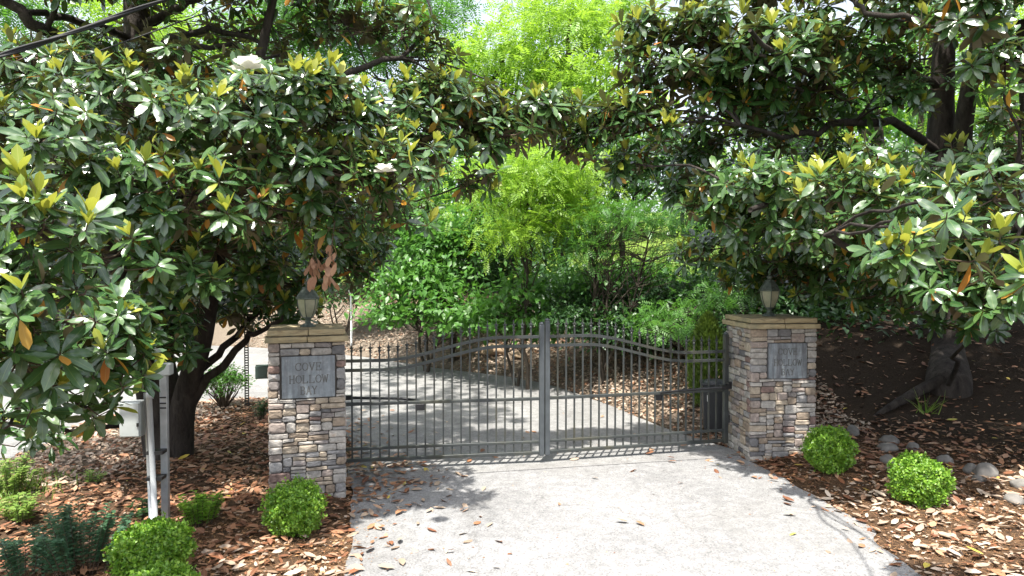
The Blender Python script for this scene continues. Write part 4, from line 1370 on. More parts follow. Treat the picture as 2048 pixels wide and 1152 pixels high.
rshade = shade_cloud((5.6, 7.8, 2.75), (2.9, 1.6, 0.6), 380, 29, lambda p: p.x < 2.7) \
      + shade_cloud((9.5, 8.0, 4.0), (2.2, 4.0, 3.0), 500, 30, lambda p: project(np.array([tuple(p)]))[0][0] < 2060) \
      + shade_cloud((7.4, 8.6, 6.3), (4.2, 2.9, 1.4), 1700, 19, lambda p: project(np.array([tuple(p)]))[1][0] > -10 or p.x < 2.6 + 0.35*(8-p.y)) \
      + shade_cloud((6.3, 9.6, 7.4), (4.6, 3.6, 2.6), 900, 15, lambda p: project(np.array([tuple(p)]))[1][0] > -10) \
      + shade_cloud((6.0, 7.4, 5.4), (3.4, 1.6, 1.0), 150, 17, lambda p: project(np.array([tuple(p)]))[1][0] > -10)  # inner and unseen upper leaves, added to shade the right slope
magnolia(rbase, rst, RB, rshade, 'large glossy southern magnolia with one dark trunk rooted on the shady slope', rex, roots=rroots, seed=33)

# ---------------------------------------------------------------- woodland trees and shrubs
SPEC = {'lime': 'lime', 'green': 'green', 'deep': 'deep'}
def wood_tree(name, label, cat, blobs, mat, leaf, lsize, dens, trunk_px=None, trunk_r=0.06, group=None, seed=0, lean=0.0, stems=1, spread=0.35):
    """blobs: (px, py, Y, rx, ry) crown masses in photograph pixels; crown is a cloud of leaves round twig clusters."""
    rnd = random.Random(seed)
    cs = []
    for (px, py, Y_, rxp, ryp) in blobs:
        c = at(px, py, Y_)
        cs.append((c, rxp*Y_/FPX, max(0.35, 0.85*rxp*Y_/FPX), ryp*Y_/FPX))
    c0 = cs[0][0]
    bx = c0.x if trunk_px is None else at(trunk_px, 500, c0.y).x
    base = Vector((bx, c0.y + 0.1, gz(bx, c0.y + 0.1)))
    root = empty(name, base, 0, label, cat, group)
    off = np.array(base)
    for s in range(stems):
        mb = MB()
        b = base + Vector((rnd.uniform(-.15,.15)*(stems > 1), rnd.uniform(-.1,.1)*(stems > 1), -0.1))
        tgt = cs[s % len(cs)][0]
        pts, rr = limb(b, tgt + Vector((0,0,cs[s % len(cs)][3]*0.5)), trunk_r, trunk_r*0.35, 0.05, 8, 0.10, seed*1.3 + s)
        mb.tube(pts, rr, 7)
        for c, rx, ry, rz in cs:
            for k in range(5):
                i = rnd.randint(3, 7)
                u = Vector((rnd.gauss(0,1)*rx, rnd.gauss(0,1)*ry, rnd.gauss(0.2,.8)*rz))*0.6
                q, r2 = limb(pts[i], c + u, trunk_r*0.4, trunk_r*0.08, 0.1, 6, 0.12, seed + k*2.2)
                mb.tube(q, r2, 5)
        mb.build('trunk', M['bark2'], root, True, offset=off)
    PP, DD, NN, LL = [], [], [], []
    for c, rx, ry, rz in cs:
        area = 4*math.pi*((rx*ry)**1.6/3 + (rx*rz)**1.6/3 + (ry*rz)**1.6/3)**(1/1.6)
        ncl = max(14, int(area * 6.0))
        u = rand_unit(ncl); u[:, 2] = np.where(u[:, 2] < -0.5, -u[:, 2]*0.6, u[:, 2])
        rad = RNG.uniform(0.45, 1.08, ncl)[:, None]
        cc = np.array(c) + u*rad*np.array([rx, ry, rz])
        per = max(3, int(2.1 * dens * area / ncl / (lsize*lsize*0.3 if leaf != 'frond' else lsize*lsize*0.28)))
        p = np.repeat(cc, per, 0) + RNG.normal(size=(ncl*per, 3)) * np.array([spread, spread, spread*0.38]) * min(1, (rx+rz))
        uo = np.repeat(u, per, 0)
        d = normed(uo*0.6 + RNG.normal(size=p.shape)*0.55 + np.array([0,-0.15,-0.35]))
        n = normed(np.array([0, -0.12, 1.0]) + RNG.normal(size=p.shape)*0.42 + uo*0.25)
        PP.append(p); DD.append(d); NN.append(n); LL.append(lsize*RNG.uniform(0.6, 1.2, len(p)))
    PP, DD, NN, LL = [np.concatenate(a) for a in (PP, DD, NN, LL)]
    g = terrain(PP[:,0], PP[:,1])
    ok = PP[:,2] > g + 0.03
    T = {'frond': T_FROND, 'broad': T_BROAD, 'small': T_SMALL}[leaf]
    leaves('crown', root, PP[ok], DD[ok], NN[ok], LL[ok], T, [M[mat]], None, off)
    return root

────

Quote in full the listing given above; the images are to be left out.

The Blender Python script for this scene continues. Write part 4, from line 1370 on. More parts follow. Treat the picture as 2048 pixels wide and 1152 pixels high.
rshade = shade_cloud((5.6, 7.8, 2.75), (2.9, 1.6, 0.6), 380, 29, lambda p: p.x < 2.7) \
      + shade_cloud((9.5, 8.0, 4.0), (2.2, 4.0, 3.0), 500, 30, lambda p: project(np.array([tuple(p)]))[0][0] < 2060) \
      + shade_cloud((7.4, 8.6, 6.3), (4.2, 2.9, 1.4), 1700, 19, lambda p: project(np.array([tuple(p)]))[1][0] > -10 or p.x < 2.6 + 0.35*(8-p.y)) \
      + shade_cloud((6.3, 9.6, 7.4), (4.6, 3.6, 2.6), 900, 15, lambda p: project(np.array([tuple(p)]))[1][0] > -10) \
      + shade_cloud((6.0, 7.4, 5.4), (3.4, 1.6, 1.0), 150, 17, lambda p: project(np.array([tuple(p)]))[1][0] > -10)  # inner and unseen upper leaves, added to shade the right slope
magnolia(rbase, rst, RB, rshade, 'large glossy southern magnolia with one dark trunk rooted on the shady slope', rex, roots=rroots, seed=33)

# ---------------------------------------------------------------- woodland trees and shrubs
SPEC = {'lime': 'lime', 'green': 'green', 'deep': 'deep'}
def wood_tree(name, label, cat, blobs, mat, leaf, lsize, dens, trunk_px=None, trunk_r=0.06, group=None, seed=0, lean=0.0, stems=1, spread=0.35):
    """blobs: (px, py, Y, rx, ry) crown masses in photograph pixels; crown is a cloud of leaves round twig clusters."""
    rnd = random.Random(seed)
    cs = []
    for (px, py, Y_, rxp, ryp) in blobs:
        c = at(px, py, Y_)
        cs.append((c, rxp*Y_/FPX, max(0.35, 0.85*rxp*Y_/FPX), ryp*Y_/FPX))
    c0 = cs[0][0]
    bx = c0.x if trunk_px is None else at(trunk_px, 500, c0.y).x
    base = Vector((bx, c0.y + 0.1, gz(bx, c0.y + 0.1)))
    root = empty(name, base, 0, label, cat, group)
    off = np.array(base)
    for s in range(stems):
        mb = MB()
        b = base + Vector((rnd.uniform(-.15,.15)*(stems > 1), rnd.uniform(-.1,.1)*(stems > 1), -0.1))
        tgt = cs[s % len(cs)][0]
        pts, rr = limb(b, tgt + Vector((0,0,cs[s % len(cs)][3]*0.5)), trunk_r, trunk_r*0.35, 0.05, 8, 0.10, seed*1.3 + s)
        mb.tube(pts, rr, 7)
        for c, rx, ry, rz in cs:
            for k in range(5):
                i = rnd.randint(3, 7)
                u = Vector((rnd.gauss(0,1)*rx, rnd.gauss(0,1)*ry, rnd.gauss(0.2,.8)*rz))*0.6
                q, r2 = limb(pts[i], c + u, trunk_r*0.4, trunk_r*0.08, 0.1, 6, 0.12, seed + k*2.2)
                mb.tube(q, r2, 5)
        mb.build('trunk', M['bark2'], root, True, offset=off)
    PP, DD, NN, LL = [], [], [], []
    for c, rx, ry, rz in cs:
        area = 4*math.pi*((rx*ry)**1.6/3 + (rx*rz)**1.6/3 + (ry*rz)**1.6/3)**(1/1.6)
        ncl = max(14, int(area * 6.0))
        u = rand_unit(ncl); u[:, 2] = np.where(u[:, 2] < -0.5, -u[:, 2]*0.6, u[:, 2])
        rad = RNG.uniform(0.45, 1.08, ncl)[:, None]
        cc = np.array(c) + u*rad*np.array([rx, ry, rz])
        per = max(3, int(2.1 * dens * area / ncl / (lsize*lsize*0.3 if leaf != 'frond' else lsize*lsize*0.28)))
        p = np.repeat(cc, per, 0) + RNG.normal(size=(ncl*per, 3)) * np.array([spread, spread, spread*0.38]) * min(1, (rx+rz))
        uo = np.repeat(u, per, 0)
        d = normed(uo*0.6 + RNG.normal(size=p.shape)*0.55 + np.array([0,-0.15,-0.35]))
        n = normed(np.array([0, -0.12, 1.0]) + RNG.normal(size=p.shape)*0.42 + uo*0.25)
        PP.append(p); DD.append(d); NN.append(n); LL.append(lsize*RNG.uniform(0.6, 1.2, len(p)))
    PP, DD, NN, LL = [np.concatenate(a) for a in (PP, DD, NN, LL)]
    g = terrain(PP[:,0], PP[:,1])
    ok = PP[:,2] > g + 0.03
    T = {'frond': T_FROND, 'broad': T_BROAD, 'small': T_SMALL}[leaf]
    leaves('crown', root, PP[ok], DD[ok], NN[ok], LL[ok], T, [M[mat]], None, off)
    return root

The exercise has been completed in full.